A multi-variable grey model with a self-memory component and its application on engineering prediction

This paper presents a novel multi-variable grey self-memory coupling prediction model (SMGM(1,m)) for use in multi-variable systems with interactional relationship under the condition of small sample size. The proposed model can uniformly describe the relationships among system variables and improve the modeling accuracy. The SMGM(1,m) model combines the advantages of the self-memory principle of dynamic system and traditional MGM(1,m) model through coupling of the above two prediction methods. The weakness of the traditional grey prediction model, i.e., being sensitive to initial value, can be overcome by using multi-time-point initial field instead of only single-time-point initial field in the system's self-memorization equation.
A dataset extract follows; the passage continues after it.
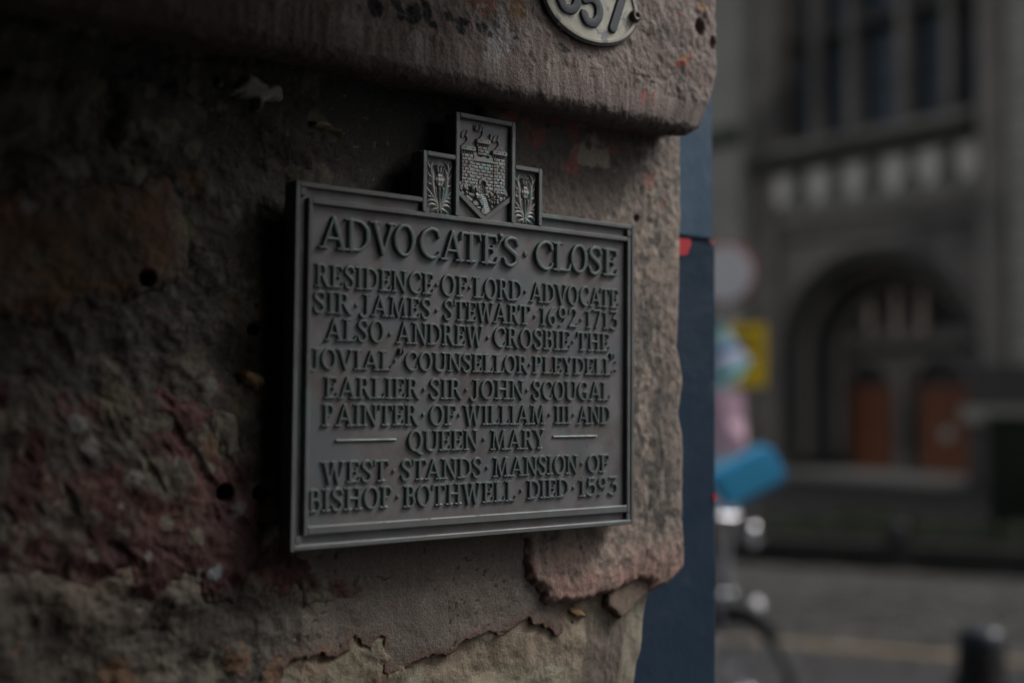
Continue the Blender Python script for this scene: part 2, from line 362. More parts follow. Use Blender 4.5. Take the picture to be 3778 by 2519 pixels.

As shown in the two case studies of engineering settlement deformation prediction, the novel SMGM(1,m) model can take full advantage of the system's multi-time historical monitoring data and accurately predict the system's evolutionary trend. Three popular accuracy test criteria are adopted to test and verify the reliability and stability of the SMGM(1,m) model, and its superior predictive performance over other traditional grey prediction models. The results show that the proposed SMGM(1,m) model enriches grey prediction theory, and can be applied to other similar multi-variable engineering systems. (C) 2015 Elsevier Ltd. All rights reserved.